We must also ensure they have the best training. We are now looking hard at teacher training. The course criteria are now much tighter than they were. Much less theory. Much more practice. All teachers must now have direct classroom experience and a proper grounding in the basic subjects. They must be able to recognise the problems of children with special learning difficulties. This is good progress.

We want now to see more of the training based in school. Teachers must have the training they need, not what the colleges think they ought to have. Over 600 mostly older teachers have now been licensed to teach -without having to go back to college. By this autumn almost 1,000 teachers will be in the classroom, through the Articled Teacher Scheme. This is more progress. We need also to make it much easier than it is now for older people to qualify as teachers, through part and full-time training courses which build on their life experience rather than being identical to the courses which are offered to school leavers.

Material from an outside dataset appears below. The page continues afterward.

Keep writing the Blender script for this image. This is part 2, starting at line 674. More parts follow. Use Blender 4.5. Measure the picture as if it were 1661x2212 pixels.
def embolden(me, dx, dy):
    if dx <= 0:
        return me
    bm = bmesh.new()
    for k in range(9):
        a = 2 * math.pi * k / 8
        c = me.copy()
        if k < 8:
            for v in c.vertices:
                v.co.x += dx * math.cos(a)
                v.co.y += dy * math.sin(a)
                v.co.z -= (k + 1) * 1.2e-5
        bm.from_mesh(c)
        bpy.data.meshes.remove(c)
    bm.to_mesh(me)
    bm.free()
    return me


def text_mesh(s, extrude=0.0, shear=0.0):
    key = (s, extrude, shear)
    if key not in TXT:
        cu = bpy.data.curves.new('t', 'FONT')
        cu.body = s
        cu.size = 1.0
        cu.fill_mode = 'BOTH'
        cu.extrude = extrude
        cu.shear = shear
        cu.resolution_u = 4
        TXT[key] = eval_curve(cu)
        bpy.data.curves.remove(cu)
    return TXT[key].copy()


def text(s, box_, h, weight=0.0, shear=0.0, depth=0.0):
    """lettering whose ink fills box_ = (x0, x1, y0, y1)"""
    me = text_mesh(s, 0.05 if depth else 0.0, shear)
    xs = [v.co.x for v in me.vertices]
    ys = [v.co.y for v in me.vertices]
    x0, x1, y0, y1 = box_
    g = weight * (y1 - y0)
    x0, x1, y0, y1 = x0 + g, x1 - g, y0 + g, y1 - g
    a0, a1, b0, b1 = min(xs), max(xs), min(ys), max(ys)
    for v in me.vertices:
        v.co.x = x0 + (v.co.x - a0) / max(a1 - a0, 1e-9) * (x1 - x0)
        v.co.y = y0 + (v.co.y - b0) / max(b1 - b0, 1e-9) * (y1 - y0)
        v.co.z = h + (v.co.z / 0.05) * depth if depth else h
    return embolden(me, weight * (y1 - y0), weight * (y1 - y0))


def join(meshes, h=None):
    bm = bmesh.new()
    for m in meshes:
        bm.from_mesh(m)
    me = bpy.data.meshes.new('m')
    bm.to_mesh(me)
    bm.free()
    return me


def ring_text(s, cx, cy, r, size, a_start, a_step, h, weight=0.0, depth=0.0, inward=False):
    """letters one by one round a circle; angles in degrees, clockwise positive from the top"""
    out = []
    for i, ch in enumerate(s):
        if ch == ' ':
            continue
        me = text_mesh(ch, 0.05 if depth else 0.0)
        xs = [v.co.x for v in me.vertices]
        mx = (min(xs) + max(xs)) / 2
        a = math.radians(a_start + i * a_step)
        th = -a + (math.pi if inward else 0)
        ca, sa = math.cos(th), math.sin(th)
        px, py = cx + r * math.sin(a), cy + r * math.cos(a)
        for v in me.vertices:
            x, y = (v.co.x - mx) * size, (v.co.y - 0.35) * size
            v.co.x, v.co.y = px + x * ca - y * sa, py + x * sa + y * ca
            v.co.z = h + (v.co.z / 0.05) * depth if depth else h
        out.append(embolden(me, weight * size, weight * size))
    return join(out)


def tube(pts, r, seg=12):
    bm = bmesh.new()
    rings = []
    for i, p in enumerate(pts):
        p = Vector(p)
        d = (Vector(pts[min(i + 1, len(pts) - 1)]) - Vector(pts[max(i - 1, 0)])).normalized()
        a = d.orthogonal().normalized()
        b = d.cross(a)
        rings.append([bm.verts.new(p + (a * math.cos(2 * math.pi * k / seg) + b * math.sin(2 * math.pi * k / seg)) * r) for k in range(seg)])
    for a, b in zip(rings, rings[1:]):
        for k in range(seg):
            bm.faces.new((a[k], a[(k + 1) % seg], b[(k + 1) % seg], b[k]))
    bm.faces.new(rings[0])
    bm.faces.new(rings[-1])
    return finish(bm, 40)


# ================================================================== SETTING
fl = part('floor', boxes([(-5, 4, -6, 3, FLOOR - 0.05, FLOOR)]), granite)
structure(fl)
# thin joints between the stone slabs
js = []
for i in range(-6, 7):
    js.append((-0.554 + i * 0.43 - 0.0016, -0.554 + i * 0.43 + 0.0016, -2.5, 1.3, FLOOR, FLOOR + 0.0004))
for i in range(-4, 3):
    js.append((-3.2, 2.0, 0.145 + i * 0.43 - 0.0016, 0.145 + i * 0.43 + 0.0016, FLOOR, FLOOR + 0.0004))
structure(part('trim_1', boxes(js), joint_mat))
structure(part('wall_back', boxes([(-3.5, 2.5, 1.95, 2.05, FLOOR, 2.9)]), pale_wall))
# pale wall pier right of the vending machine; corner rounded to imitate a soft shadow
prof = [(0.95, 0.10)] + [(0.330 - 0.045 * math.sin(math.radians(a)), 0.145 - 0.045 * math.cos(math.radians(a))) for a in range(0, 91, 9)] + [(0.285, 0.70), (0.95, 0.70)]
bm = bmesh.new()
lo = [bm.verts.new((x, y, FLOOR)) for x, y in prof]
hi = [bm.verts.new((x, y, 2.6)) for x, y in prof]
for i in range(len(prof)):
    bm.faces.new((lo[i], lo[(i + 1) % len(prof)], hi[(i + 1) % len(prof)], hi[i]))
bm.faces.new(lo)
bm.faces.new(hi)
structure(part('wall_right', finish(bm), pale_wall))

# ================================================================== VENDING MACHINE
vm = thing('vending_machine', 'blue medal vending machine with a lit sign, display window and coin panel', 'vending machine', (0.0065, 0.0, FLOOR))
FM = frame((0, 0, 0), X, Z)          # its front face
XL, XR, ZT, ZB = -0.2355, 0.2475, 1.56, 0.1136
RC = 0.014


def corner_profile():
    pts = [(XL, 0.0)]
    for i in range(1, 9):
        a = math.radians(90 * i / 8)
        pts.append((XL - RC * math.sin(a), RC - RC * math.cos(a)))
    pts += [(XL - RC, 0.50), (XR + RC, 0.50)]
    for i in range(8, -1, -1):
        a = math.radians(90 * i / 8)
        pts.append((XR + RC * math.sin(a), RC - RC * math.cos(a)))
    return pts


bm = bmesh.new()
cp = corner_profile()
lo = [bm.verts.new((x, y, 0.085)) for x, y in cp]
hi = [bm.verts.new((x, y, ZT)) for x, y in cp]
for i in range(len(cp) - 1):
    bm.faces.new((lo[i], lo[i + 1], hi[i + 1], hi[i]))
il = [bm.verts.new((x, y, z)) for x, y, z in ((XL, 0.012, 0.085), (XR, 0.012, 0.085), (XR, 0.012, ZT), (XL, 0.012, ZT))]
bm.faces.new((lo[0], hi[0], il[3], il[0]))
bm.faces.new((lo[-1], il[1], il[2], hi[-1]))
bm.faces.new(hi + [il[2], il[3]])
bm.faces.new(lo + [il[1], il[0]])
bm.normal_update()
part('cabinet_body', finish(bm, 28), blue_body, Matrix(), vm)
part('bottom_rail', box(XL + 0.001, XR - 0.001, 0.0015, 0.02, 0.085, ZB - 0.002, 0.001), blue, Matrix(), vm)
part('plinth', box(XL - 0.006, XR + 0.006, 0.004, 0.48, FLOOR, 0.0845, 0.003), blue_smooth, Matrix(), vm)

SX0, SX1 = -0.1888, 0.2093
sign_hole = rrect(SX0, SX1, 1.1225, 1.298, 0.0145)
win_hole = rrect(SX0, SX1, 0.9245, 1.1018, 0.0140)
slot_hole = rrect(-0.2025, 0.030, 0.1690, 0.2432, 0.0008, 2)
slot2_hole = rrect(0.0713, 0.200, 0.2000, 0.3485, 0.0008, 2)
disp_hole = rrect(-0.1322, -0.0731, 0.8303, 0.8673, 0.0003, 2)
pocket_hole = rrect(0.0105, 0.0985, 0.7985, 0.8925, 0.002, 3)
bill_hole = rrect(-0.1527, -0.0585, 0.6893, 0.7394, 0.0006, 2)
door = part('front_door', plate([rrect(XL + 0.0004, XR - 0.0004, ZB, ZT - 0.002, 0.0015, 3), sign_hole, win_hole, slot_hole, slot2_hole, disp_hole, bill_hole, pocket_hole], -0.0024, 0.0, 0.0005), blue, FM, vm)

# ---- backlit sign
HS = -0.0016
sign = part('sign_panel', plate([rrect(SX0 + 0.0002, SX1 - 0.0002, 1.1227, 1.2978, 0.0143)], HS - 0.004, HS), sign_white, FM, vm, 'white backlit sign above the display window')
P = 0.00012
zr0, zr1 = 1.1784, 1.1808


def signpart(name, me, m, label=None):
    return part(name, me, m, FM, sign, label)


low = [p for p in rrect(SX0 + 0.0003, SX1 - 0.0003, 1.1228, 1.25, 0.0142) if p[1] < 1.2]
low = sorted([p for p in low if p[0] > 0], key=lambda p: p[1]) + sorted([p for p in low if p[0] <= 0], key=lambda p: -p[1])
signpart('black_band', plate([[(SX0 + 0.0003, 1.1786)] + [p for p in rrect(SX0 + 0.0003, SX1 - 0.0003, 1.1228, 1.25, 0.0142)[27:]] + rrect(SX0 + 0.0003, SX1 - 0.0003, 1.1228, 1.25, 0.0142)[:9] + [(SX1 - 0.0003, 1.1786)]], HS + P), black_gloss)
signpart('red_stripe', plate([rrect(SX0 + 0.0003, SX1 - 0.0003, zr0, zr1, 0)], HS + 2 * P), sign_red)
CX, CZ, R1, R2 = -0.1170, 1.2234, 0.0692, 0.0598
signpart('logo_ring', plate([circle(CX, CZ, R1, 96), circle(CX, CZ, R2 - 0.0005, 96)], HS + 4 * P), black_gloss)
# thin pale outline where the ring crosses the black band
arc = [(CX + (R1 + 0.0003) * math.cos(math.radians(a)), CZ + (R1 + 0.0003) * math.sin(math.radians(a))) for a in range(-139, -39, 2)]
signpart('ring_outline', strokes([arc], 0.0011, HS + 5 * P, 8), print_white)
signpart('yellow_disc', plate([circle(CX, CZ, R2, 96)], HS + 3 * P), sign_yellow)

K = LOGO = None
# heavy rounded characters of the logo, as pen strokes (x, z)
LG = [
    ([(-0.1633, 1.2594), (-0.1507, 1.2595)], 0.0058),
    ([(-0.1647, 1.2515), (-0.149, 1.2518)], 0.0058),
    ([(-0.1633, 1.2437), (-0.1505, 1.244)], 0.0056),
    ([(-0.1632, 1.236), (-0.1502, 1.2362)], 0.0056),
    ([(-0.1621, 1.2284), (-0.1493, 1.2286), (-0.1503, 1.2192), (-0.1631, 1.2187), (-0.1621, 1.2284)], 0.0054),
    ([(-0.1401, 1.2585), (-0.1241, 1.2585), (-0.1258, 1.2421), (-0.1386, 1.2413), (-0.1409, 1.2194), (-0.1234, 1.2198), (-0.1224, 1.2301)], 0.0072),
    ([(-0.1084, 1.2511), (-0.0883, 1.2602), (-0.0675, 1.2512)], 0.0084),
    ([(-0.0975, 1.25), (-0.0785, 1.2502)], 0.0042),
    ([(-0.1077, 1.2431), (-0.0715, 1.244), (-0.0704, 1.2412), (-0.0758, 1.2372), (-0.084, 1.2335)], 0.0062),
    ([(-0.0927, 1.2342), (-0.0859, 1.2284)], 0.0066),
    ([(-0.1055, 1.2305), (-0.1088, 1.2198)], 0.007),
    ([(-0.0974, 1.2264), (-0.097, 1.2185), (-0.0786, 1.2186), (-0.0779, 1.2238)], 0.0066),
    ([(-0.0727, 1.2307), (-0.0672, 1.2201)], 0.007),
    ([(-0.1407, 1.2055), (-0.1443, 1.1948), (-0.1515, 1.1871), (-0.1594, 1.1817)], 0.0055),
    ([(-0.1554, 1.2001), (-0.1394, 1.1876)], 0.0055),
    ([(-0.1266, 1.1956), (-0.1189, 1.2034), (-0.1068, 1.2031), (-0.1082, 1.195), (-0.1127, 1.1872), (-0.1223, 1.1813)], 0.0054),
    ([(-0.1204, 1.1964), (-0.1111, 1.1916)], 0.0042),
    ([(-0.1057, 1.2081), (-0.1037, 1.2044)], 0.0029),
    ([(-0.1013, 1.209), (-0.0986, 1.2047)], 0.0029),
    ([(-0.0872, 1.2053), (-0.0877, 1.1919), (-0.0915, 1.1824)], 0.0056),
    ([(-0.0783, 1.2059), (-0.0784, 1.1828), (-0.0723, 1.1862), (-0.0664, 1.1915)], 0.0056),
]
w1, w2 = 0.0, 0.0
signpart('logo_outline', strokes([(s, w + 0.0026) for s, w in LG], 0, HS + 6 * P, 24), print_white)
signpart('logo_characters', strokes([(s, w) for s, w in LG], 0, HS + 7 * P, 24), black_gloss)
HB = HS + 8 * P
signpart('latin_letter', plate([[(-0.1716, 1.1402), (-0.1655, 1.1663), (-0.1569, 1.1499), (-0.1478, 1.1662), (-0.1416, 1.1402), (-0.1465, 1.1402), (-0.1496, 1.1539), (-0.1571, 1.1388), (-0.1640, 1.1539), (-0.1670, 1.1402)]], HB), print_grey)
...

The changes I have outlined – as well as the ones still to come – have of course thrown a large burden on schools. There are, and will be, teething troubles. But the critics of government action cannot have it all ways at once. The accusation that we have not done enough about education sits ill with the complaint that too much is happening.

All change is, of course, unsettling. And I have said enough today to make it plain that we are at a time of enormous change – change in both the forms and ambitions of our education system. But the best teachers will, I know, recognise the opportunities this offers.

I have barely touched today on higher education, which is the area of our education system where expansion is most spectacular – and we have a great story to tell. Our university and polytechnic courses are admired around the world. Our academic community has achieved a great deal in teaching, scholarship and research. Many of you here are well-placed to know that. And the proportion of our young people benefitting from higher education is rising sharply. In 1979 it was 1 in 8 of our 18 and 19 year olds. It is now better than 1 in 5, and on current trends will be approaching 1 in 3 by the year 2000.

This success story prompts me to emphasise one important and topical point. An integral part of the single European market is mutual recognition of qualifications and diplomas. Much progress has already been made on this. The ability of young people to make use of their qualifications throughout Europe will play a key role in fostering an unforced sense of closer European identity. The esteem in which our higher education is held gives us pole position in this process and I intend to keep it that way.

The ambitions I have shared with you today can only sketch the outline of the system we may see by the year 2000. For this time, the pattern of reform is being coloured in by millions of individual choices.

This means parents’ choices of the kind of education they want for their children. Teenagers’ choices of courses and qualifications. School leavers’ choices of further education or training, provided by the new credits we are offering them – “smart cards” to spend on training as they see fit. And wide choice in a rapidly expanding, newly united higher education sector.

The outcome will not, as too often in the past, depend entirely on government decree. So it cannot be predicted with the same certainty. But three consequences can be forecast with confidence.

First, with higher standards and greater accountability in education, teaching is set to be one of the most challenging careers of the decade. Nothing less than the best will do – and the best can be sure they will be satisfactorily rewarded. Secondly, education will be a growth industry. Our appetite for good quality education expands with affluence and international competition. And finally, carrying through the reform of education will be a challenging task for the Government. I am privileged to lead in the 1990s. It is a challenge we accept with enthusiasm.